Immigrazione, la sinistra ci prova con Mattarella: il retroscena
E dire che i precedenti parlano chiaro. Una sola volta Sergio Mattarella, nei 2.993 giorni trascorsi sinora al Quirinale, ha rimandato una legge alle Camere. Era il 27 ottobre del 2017, la maggioranza parlamentare era di centrosinistra, a palazzo Chigi c’era Paolo Gentiloni e il capo dello Stato, «a norma dell’art. 74, primo comma, della Costituzione», si rifutò di firmare una legge che avrebbe dovuto contrastare il finanziamento delle imprese produttrici di mine antiuomo e bombe a grappolo, e chiese al parlamento «una nuova deliberazione». Quel testo, spiegò, presentava «profili di evidente illegittimità costituzionale», perché metteva al riparo dalle sanzioni penali alcuni finanziatori (non tutti) di quegli ordigni vietati, violando quindi il principio di uguaglianza fissato dalla Costituzione, e perché contrastava con due convenzioni internazionali sottoscritte dall’Italia. Altre volte (poche, tra cui una durante il governo Draghi e un’altra a febbraio col decreto Milleproroghe) Mattarella ha espresso «perplessità» sul testo di un provvedimento, firmandolo comunque.

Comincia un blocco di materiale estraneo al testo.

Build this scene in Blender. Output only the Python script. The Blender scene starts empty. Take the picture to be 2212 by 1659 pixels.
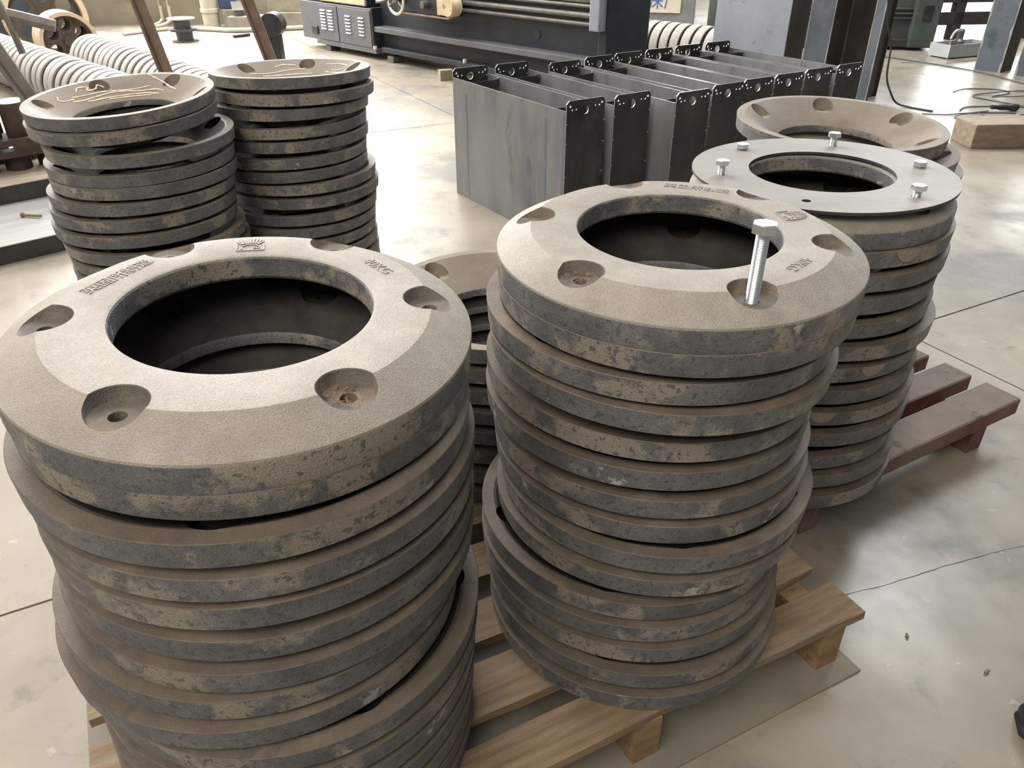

Rifiutarsi di promulgare una legge inviando un «messaggio motivato alle Camere», insomma, è un’arma estrema, cui il capo dello Stato ricorre solo se ci sono vizi evidenti di legittimità costituzionale, che includono il rispetto degli «obblighi internazionali» fissato dall’articolo 117.
Invece, ogni volta in cui spunta un provvedimento indigeribile per la sinistra, inizia il pressing su di lui affinché non lo firmi. Ora tocca al “decreto Cutro” nella sua ultima formulazione, con cui il governo cancella quella “protezione speciale” che, sostiene il capo dei senatori di Fdi, Lucio Malan, «è diventata un passepartout per qualsiasi immigrato irregolare per accedere e restare in Italia». Così Repubblica titola che «La destra sfida il Quirinale», mentre per La Stampa «la Lega sfida il Quirinale» e Matteo Salvini mira a provocare «un incidente» tra Meloni e Mattarella.
La speranza a sinistra è proprio quella: che il presidente della repubblica non firmi e scoppi un conflitto istituzionale. Il solito tiramento della giacca cui partecipa pure l’opposizione parlamentare: Luana Zanella, capogruppo rossoverde alla Camera, dice che «il governo Meloni ha deciso di ignorare la lezione del presidente Mattarella» (e quindi è chiaro ciò che ci si aspetta da quest’ultimo). Da martedì, quando il decreto arriverà nell’aula del Senato, urla e appelli si moltiplicheranno.
Stesso copione che a sinistra avevano inscenato col “decreto Piantedosi” per regolare l’attività delle ong, col disegno di legge delega per la riforma fiscale e con altri provvedimenti: tutti firmati dal capo dello Stato. Rimarranno delusi pure stavolta. Non perché Mattarella condivida ciò che è scritto nel “decreto Cutro”, ma perché il suo compito è un altro. Lo spiegò lui stesso, sempre in quell’ottobre del 2017, ad alcune scolaresche: «C’è un caso in cui posso, anzi devo, non firmare: quando arrivano leggi o atti amministrativi che contrastano palesemente, in maniera chiara, con la Costituzione. Ma in tutti gli altri casi non contano le mie idee: ho l’obbligo di firmare».
L’Italia è una repubblica parlamentare, e la responsabilità di scrivere e approvare o respingere le leggi spetta infatti agli eletti dal popolo. I suoi consigli, il capo dello Stato ha avuto modo di farli arrivare al governo nei giorni scorsi, e sono di tipo pratico, non ideologico: sarebbe un errore trasformare in clandestini persone che sono in Italia da mesi e magari hanno imparato la nostra lingua, si sono integrate e lavorano. Detto questo, non ci sono motivi costituzionali per difendere la protezione speciale, né esistono convenzioni internazionali che obblighino l’Italia a mantenerla. Mattarella, quindi, controllerà con la dovuta attenzione il testo finale del decreto, come sempre si fa sul Colle prima della firma, ma da ciò che già si sa di quel provvedimento non si farà trascinare sul terreno dello scontro istituzionale col governo, come invece sognano a sinistra.